Está na hora de ser reconhecido o importante
papel desses militares na defesa da democracia. O momento é de distensão e de
pacificação nacional. O Brasil só poderá crescer no respeito às instituições
democráticas. Conflitos não devem ser acirrados, sob pena de retrocedermos ao
passado recente.
*Professor de filosofia na Ufrgs.
6 comentários:
Se fosse verdade a frase do colunista "as Forças Armadas possuem um compromisso inarredável com a Constituição", ele não precisaria ter escrito este texto.
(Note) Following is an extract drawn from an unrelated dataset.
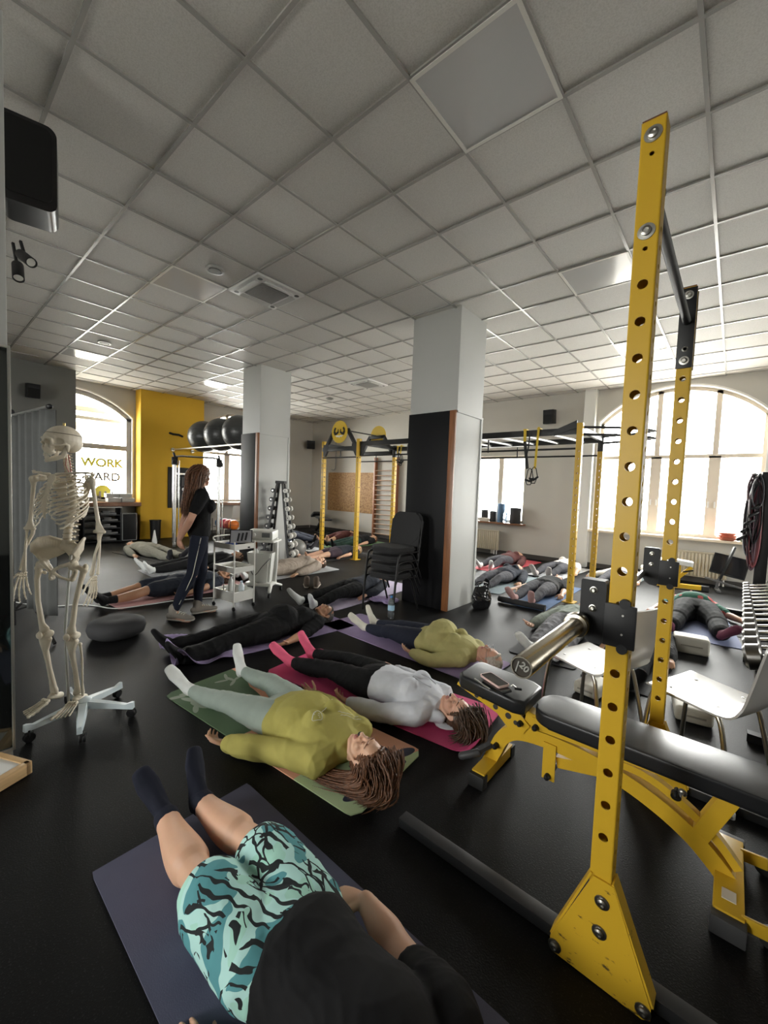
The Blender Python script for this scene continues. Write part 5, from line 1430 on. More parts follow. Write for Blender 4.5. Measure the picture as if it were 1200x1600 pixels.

O fato de ele ter decidido escrevê-lo (ocultando verdades necessárias: por exemplo, COMO a política penetrou nos quartéis?) e destacar seus 2 amigos generais demonstra que tal frase NÃO é verdadeira! Porém, ficamos sabendo que o colunista parece possuir fontes de informações privilegiadas dentro das forças armadas...
Mourão, Cid, Arruda, Paulo Nogueira, Luiz Ramos, Heleno, Braga Netto e muitos outros oficiais do lado golpista.
Explica então pro leigo:
Existem dois exércitos.
Um é o "meu" exército. Horroroso.
Outro é o outro. Legalzinho.
E eles brigam entre si.
É isso?
"Se golpe não houve, isso se deve a três generais democratas que exerceram um efetivo protagonismo, embora pouco tenha aparecido na imprensa"
Alvíssaras pros 3 generais. Mas Rosenfield, eles são minoria, pelo q cê fala. Poderosos, bem intencionados, mas ... minoria.
O fato de o Brasil dever tanto a tão poucos é prova de q o exército é parte do problema.
De minha parte, fico preocupado por sermos "salvos" por 3 generais - sabemos q o EB tem muito mais generais do q estes três.
DE Q LADO ESTÃO OS DEMAIS? Bem, se estivessem do lado da DEMOCRACIA, NÃO PRECISARÍAMOS DESSES 3 HERÓIS.
ALVÍSSARAS!
Puxa, ... então... o EB... é golpista!
Se não fossem esses três, o Brasil seria, mais uma vez, uma ditadura?
LULA PRECISA INTERVIR NESSA BAGAÇA chamada EB com urgência.
Afinal, não podemos depender de heróis.
O paradoxo de Rosenfield:
A democracia brasileira foi salva por 3 generais...
E foi salva de um exército com compromisso inarredável com a constituição!